Take each line containing the word "scene" and copy it.
++++++++
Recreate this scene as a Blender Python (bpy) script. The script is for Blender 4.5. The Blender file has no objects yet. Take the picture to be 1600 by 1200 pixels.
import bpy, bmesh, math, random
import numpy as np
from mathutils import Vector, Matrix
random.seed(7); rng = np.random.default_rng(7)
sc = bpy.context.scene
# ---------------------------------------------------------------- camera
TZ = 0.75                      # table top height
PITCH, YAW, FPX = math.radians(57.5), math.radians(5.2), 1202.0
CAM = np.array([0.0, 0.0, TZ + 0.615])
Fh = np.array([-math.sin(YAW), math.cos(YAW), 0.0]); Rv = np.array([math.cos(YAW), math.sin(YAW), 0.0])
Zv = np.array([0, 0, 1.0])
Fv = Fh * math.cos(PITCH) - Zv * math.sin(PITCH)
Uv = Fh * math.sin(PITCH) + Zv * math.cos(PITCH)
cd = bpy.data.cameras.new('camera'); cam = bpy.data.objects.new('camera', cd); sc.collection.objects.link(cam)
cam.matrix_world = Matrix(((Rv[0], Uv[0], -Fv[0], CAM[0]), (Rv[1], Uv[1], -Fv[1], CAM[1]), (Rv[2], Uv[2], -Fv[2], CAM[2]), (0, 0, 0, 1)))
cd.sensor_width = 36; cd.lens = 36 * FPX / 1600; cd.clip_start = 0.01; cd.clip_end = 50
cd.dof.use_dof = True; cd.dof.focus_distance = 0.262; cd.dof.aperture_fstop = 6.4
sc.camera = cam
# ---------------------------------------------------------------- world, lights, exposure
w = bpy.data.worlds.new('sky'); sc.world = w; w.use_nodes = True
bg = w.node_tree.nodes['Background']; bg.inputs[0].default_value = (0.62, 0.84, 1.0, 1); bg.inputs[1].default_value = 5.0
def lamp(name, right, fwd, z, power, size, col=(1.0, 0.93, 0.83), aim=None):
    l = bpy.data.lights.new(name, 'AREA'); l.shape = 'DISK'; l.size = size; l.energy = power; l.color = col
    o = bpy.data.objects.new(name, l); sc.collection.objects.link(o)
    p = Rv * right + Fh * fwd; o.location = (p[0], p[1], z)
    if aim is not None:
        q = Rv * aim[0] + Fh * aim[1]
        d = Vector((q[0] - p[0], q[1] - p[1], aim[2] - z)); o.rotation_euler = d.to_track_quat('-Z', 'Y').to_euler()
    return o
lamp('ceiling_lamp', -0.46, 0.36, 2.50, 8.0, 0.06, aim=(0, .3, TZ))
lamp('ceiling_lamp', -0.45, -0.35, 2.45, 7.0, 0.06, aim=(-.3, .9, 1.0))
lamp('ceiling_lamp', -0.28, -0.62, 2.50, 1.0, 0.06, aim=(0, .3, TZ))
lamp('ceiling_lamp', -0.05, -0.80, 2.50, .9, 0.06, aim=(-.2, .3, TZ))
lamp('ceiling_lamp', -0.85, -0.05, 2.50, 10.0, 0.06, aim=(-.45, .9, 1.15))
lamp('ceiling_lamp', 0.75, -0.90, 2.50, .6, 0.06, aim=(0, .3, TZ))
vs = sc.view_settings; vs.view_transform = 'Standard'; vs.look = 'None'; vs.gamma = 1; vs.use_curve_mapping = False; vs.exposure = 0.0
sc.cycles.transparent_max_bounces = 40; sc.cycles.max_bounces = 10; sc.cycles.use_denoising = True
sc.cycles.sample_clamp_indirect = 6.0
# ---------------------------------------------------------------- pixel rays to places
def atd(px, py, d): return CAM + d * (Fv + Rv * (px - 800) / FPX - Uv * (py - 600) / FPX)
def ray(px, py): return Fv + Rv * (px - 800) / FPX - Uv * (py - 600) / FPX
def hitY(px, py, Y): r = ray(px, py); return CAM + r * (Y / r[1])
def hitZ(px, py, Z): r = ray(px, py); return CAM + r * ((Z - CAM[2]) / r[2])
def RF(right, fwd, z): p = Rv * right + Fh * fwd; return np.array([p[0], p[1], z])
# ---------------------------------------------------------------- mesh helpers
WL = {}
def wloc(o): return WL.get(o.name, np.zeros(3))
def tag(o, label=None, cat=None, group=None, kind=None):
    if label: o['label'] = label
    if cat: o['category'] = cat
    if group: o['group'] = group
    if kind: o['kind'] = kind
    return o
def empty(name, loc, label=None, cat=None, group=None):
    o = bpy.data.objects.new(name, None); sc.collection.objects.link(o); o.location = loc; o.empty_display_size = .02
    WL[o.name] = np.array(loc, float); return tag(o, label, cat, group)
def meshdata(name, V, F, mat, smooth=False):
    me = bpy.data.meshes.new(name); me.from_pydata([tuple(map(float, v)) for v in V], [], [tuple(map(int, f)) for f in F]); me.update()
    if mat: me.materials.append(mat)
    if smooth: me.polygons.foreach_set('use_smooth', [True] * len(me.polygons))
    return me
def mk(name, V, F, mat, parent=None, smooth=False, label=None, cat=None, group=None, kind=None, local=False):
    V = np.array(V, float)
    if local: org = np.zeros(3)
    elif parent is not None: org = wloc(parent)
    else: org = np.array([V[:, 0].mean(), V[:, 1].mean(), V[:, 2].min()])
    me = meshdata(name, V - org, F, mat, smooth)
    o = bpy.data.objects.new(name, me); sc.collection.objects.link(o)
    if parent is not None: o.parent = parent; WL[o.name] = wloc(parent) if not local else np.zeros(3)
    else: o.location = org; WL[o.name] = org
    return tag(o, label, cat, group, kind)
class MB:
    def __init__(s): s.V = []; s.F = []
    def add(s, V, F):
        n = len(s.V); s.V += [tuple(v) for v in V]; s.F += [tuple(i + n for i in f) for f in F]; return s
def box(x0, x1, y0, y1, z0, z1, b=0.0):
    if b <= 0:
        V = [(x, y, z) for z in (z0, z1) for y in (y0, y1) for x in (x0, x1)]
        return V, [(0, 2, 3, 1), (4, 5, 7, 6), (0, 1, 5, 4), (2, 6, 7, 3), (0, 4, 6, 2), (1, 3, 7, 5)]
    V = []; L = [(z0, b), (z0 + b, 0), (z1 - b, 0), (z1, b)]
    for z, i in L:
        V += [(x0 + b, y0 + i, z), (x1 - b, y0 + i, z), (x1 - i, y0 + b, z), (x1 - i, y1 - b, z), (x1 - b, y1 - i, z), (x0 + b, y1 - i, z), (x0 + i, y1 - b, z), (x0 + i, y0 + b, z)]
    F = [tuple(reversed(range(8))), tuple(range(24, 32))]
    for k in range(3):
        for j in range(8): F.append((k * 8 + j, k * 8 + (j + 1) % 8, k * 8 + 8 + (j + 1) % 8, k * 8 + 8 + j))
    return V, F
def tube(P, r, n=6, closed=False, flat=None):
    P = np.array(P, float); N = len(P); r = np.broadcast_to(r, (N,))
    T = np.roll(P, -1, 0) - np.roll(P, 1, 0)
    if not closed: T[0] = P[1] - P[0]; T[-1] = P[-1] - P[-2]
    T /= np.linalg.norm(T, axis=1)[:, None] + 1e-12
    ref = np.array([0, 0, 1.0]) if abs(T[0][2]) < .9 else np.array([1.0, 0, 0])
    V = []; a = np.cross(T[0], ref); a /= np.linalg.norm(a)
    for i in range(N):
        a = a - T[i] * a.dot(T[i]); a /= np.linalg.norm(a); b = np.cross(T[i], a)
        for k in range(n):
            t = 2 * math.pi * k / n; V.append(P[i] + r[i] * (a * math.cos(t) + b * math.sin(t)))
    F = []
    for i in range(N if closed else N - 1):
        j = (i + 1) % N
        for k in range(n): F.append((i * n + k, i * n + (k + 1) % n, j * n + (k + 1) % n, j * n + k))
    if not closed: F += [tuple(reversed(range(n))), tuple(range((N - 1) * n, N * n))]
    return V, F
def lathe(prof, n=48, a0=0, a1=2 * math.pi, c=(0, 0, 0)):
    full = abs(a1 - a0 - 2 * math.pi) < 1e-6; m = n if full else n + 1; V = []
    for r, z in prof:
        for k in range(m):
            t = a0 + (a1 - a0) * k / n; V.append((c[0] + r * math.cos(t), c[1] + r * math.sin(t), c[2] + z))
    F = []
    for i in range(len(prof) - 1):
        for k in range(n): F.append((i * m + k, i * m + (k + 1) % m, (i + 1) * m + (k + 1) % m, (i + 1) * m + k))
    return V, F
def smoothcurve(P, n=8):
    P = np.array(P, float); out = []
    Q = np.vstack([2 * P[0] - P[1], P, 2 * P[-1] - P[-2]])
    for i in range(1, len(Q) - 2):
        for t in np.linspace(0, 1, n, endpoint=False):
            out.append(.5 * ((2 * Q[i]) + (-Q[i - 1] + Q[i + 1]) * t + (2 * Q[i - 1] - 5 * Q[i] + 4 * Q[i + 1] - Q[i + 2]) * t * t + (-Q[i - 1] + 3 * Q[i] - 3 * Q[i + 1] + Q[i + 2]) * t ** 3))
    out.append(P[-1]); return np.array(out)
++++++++
Answer for the task:
Recreate this scene as a Blender Python (bpy) script. The script is for Blender 4.5. The Blender file has no objects yet. Take the picture to be 1600 by 1200 pixels.
sc = bpy.context.scene